The web is 25 years old, and signing up for and paying for things is still broken. Why do you have to create an account and make up a password? Why do you have to type in a number off a card in your pocket? There is a big opportunity here that will seem obvious in retrospect.

@paulg

To which I wrote the following, a call for a web once again built on open standards and independent commerce:

Compare the amount of money and talent in tracking&advertising systems + heavy web design, compared to in evolving basic components of online life owned business people, not rented from corps: identity, payment, messages, contacts/social graph.

Now as long as you are in a megacorp’s garden of services, all of these experiences work well. No password to be entered. No card number to be read. Often, no address to be specified. It’s all on file.

But since these gardens are proprietary black-boxes overlaid on the open web, every independent seller needs to support hooks into each megacorp’s black-box – it needs to support customers of Apple & Google & Facebook & Microsoft & Amazon.
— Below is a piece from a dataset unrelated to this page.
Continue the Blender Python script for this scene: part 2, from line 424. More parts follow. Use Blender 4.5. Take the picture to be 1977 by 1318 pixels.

So instead each merchant rolls their own payments & identity, or rents it from optimised smaller players like Shopify or Squarespace. None of these small/megacorp systems are cross-functional & hence the whole model is broken.

Contrast this, ironically, to tracking & ad delivery. It works wherever you go, cross-device, cross-site, with no sign-in; often through incognito mode & through ad blockers. Seamless and ubiquitous & via brokers, often interoperable. Vastly more sophisticated.

So I n the end the story of the evolution of the web has been one of private capture of attention and data built atop an open commons. Thankfully unlike the physical world, the online one is unlimited. Open commons can be built & adopted any time by any number.

Sellers+buyers, writers+readers can always adopt open, decentralised stds. OpenID. Own domain/hosting of email & contacts. XMPP for messaging. The IETF & EFF & such orgs can learn from megacorps to create simpler to adopt standards for payments & social graphs + others.

In conclusion: @paulg is right. Identity & pmts & much is yet broken. But open standards exist; they must become more elegant/simpler. Sellers will not need to choose between clunky experiences & megacorps’ walled gardens. We can build a better future.